Data block =>
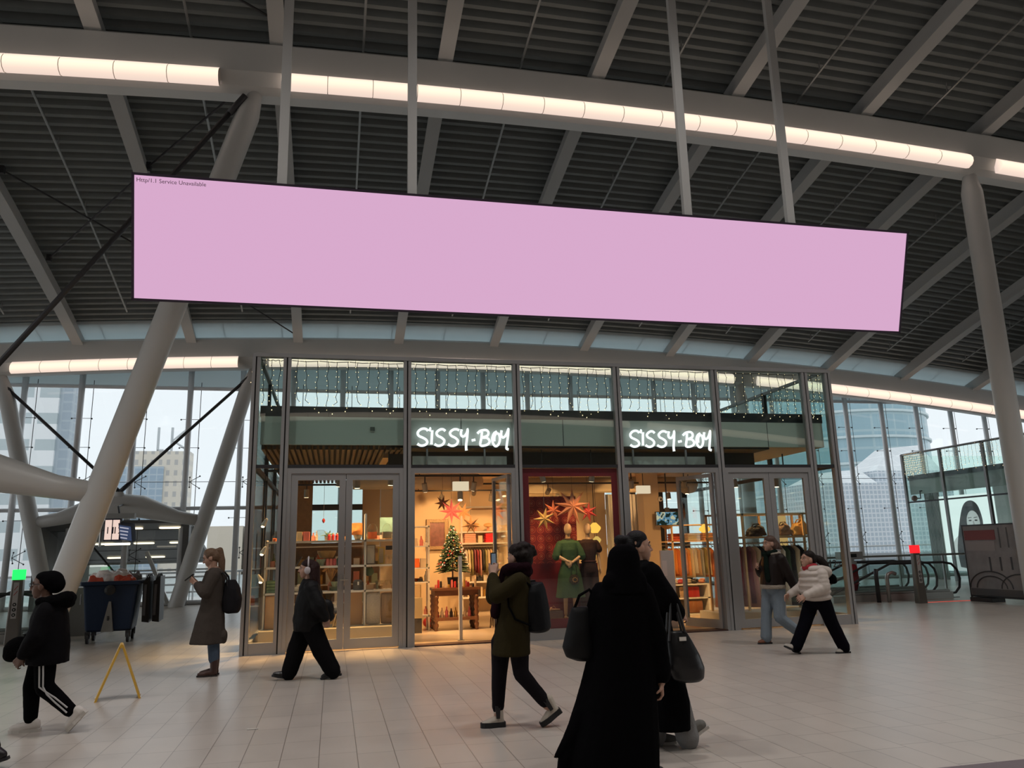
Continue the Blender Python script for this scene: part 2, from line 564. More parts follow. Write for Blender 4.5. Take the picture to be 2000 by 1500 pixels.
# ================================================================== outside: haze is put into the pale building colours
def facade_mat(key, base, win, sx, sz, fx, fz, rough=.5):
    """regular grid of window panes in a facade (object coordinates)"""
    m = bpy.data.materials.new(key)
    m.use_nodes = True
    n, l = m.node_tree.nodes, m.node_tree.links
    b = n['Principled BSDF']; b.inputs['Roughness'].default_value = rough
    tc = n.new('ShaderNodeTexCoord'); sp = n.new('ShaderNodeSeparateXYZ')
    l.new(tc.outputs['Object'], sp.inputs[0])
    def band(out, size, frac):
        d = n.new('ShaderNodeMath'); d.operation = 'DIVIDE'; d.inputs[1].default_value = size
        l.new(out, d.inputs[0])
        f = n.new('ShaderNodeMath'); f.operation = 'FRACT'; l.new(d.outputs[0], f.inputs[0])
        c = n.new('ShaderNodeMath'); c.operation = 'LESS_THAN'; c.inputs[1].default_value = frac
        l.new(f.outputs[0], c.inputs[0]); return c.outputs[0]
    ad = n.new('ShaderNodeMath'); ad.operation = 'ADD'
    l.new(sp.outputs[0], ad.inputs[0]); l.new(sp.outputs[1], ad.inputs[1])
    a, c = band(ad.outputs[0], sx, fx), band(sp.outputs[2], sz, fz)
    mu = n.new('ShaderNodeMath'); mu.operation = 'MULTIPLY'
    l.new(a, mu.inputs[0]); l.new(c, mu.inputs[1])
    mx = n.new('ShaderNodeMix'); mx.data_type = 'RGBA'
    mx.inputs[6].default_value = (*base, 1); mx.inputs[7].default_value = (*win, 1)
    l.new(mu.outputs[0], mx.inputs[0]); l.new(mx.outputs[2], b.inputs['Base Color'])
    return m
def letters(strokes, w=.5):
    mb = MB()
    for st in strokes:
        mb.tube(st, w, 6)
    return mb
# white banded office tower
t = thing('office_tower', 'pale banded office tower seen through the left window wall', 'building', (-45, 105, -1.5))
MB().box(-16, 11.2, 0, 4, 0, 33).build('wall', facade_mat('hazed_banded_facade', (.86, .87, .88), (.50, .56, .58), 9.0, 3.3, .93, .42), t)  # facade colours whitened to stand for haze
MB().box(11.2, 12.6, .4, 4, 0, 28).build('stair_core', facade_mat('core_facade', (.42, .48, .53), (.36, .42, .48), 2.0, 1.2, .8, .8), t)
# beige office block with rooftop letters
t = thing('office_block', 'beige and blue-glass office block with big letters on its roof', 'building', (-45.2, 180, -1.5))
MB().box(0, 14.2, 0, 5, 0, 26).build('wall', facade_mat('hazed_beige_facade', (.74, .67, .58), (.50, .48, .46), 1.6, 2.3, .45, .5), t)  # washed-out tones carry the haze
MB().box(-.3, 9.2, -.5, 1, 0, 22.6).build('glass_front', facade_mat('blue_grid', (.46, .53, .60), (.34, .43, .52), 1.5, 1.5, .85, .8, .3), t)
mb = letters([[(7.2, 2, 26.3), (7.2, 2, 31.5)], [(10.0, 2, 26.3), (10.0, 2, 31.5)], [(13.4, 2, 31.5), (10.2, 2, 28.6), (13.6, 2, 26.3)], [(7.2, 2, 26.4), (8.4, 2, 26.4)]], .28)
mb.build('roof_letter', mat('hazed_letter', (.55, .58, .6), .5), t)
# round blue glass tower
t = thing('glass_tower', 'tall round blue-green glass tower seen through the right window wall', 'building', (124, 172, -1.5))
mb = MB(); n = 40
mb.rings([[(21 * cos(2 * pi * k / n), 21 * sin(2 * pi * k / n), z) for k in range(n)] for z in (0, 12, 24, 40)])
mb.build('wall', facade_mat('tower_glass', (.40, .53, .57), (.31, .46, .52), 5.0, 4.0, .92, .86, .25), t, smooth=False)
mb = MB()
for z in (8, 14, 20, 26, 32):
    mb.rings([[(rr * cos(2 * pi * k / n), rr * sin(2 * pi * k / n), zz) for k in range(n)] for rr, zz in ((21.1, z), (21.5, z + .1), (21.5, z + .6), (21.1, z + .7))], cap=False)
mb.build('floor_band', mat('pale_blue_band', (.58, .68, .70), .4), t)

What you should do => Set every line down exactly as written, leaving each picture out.

Result =>
Continue the Blender Python script for this scene: part 2, from line 564. More parts follow. Write for Blender 4.5. Take the picture to be 2000 by 1500 pixels.
# ================================================================== outside: haze is put into the pale building colours
def facade_mat(key, base, win, sx, sz, fx, fz, rough=.5):
    """regular grid of window panes in a facade (object coordinates)"""
    m = bpy.data.materials.new(key)
    m.use_nodes = True
    n, l = m.node_tree.nodes, m.node_tree.links
    b = n['Principled BSDF']; b.inputs['Roughness'].default_value = rough
    tc = n.new('ShaderNodeTexCoord'); sp = n.new('ShaderNodeSeparateXYZ')
    l.new(tc.outputs['Object'], sp.inputs[0])
    def band(out, size, frac):
        d = n.new('ShaderNodeMath'); d.operation = 'DIVIDE'; d.inputs[1].default_value = size
        l.new(out, d.inputs[0])
        f = n.new('ShaderNodeMath'); f.operation = 'FRACT'; l.new(d.outputs[0], f.inputs[0])
        c = n.new('ShaderNodeMath'); c.operation = 'LESS_THAN'; c.inputs[1].default_value = frac
        l.new(f.outputs[0], c.inputs[0]); return c.outputs[0]
    ad = n.new('ShaderNodeMath'); ad.operation = 'ADD'
    l.new(sp.outputs[0], ad.inputs[0]); l.new(sp.outputs[1], ad.inputs[1])
    a, c = band(ad.outputs[0], sx, fx), band(sp.outputs[2], sz, fz)
    mu = n.new('ShaderNodeMath'); mu.operation = 'MULTIPLY'
    l.new(a, mu.inputs[0]); l.new(c, mu.inputs[1])
    mx = n.new('ShaderNodeMix'); mx.data_type = 'RGBA'
    mx.inputs[6].default_value = (*base, 1); mx.inputs[7].default_value = (*win, 1)
    l.new(mu.outputs[0], mx.inputs[0]); l.new(mx.outputs[2], b.inputs['Base Color'])
    return m
def letters(strokes, w=.5):
    mb = MB()
    for st in strokes:
        mb.tube(st, w, 6)
    return mb
# white banded office tower
t = thing('office_tower', 'pale banded office tower seen through the left window wall', 'building', (-45, 105, -1.5))
MB().box(-16, 11.2, 0, 4, 0, 33).build('wall', facade_mat('hazed_banded_facade', (.86, .87, .88), (.50, .56, .58), 9.0, 3.3, .93, .42), t)  # facade colours whitened to stand for haze
MB().box(11.2, 12.6, .4, 4, 0, 28).build('stair_core', facade_mat('core_facade', (.42, .48, .53), (.36, .42, .48), 2.0, 1.2, .8, .8), t)
# beige office block with rooftop letters
t = thing('office_block', 'beige and blue-glass office block with big letters on its roof', 'building', (-45.2, 180, -1.5))
MB().box(0, 14.2, 0, 5, 0, 26).build('wall', facade_mat('hazed_beige_facade', (.74, .67, .58), (.50, .48, .46), 1.6, 2.3, .45, .5), t)  # washed-out tones carry the haze
MB().box(-.3, 9.2, -.5, 1, 0, 22.6).build('glass_front', facade_mat('blue_grid', (.46, .53, .60), (.34, .43, .52), 1.5, 1.5, .85, .8, .3), t)
mb = letters([[(7.2, 2, 26.3), (7.2, 2, 31.5)], [(10.0, 2, 26.3), (10.0, 2, 31.5)], [(13.4, 2, 31.5), (10.2, 2, 28.6), (13.6, 2, 26.3)], [(7.2, 2, 26.4), (8.4, 2, 26.4)]], .28)
mb.build('roof_letter', mat('hazed_letter', (.55, .58, .6), .5), t)
# round blue glass tower
t = thing('glass_tower', 'tall round blue-green glass tower seen through the right window wall', 'building', (124, 172, -1.5))
mb = MB(); n = 40
mb.rings([[(21 * cos(2 * pi * k / n), 21 * sin(2 * pi * k / n), z) for k in range(n)] for z in (0, 12, 24, 40)])
mb.build('wall', facade_mat('tower_glass', (.40, .53, .57), (.31, .46, .52), 5.0, 4.0, .92, .86, .25), t, smooth=False)
mb = MB()
for z in (8, 14, 20, 26, 32):
    mb.rings([[(rr * cos(2 * pi * k / n), rr * sin(2 * pi * k / n), zz) for k in range(n)] for rr, zz in ((21.1, z), (21.5, z + .1), (21.5, z + .6), (21.1, z + .7))], cap=False)
mb.build('floor_band', mat('pale_blue_band', (.58, .68, .70), .4), t)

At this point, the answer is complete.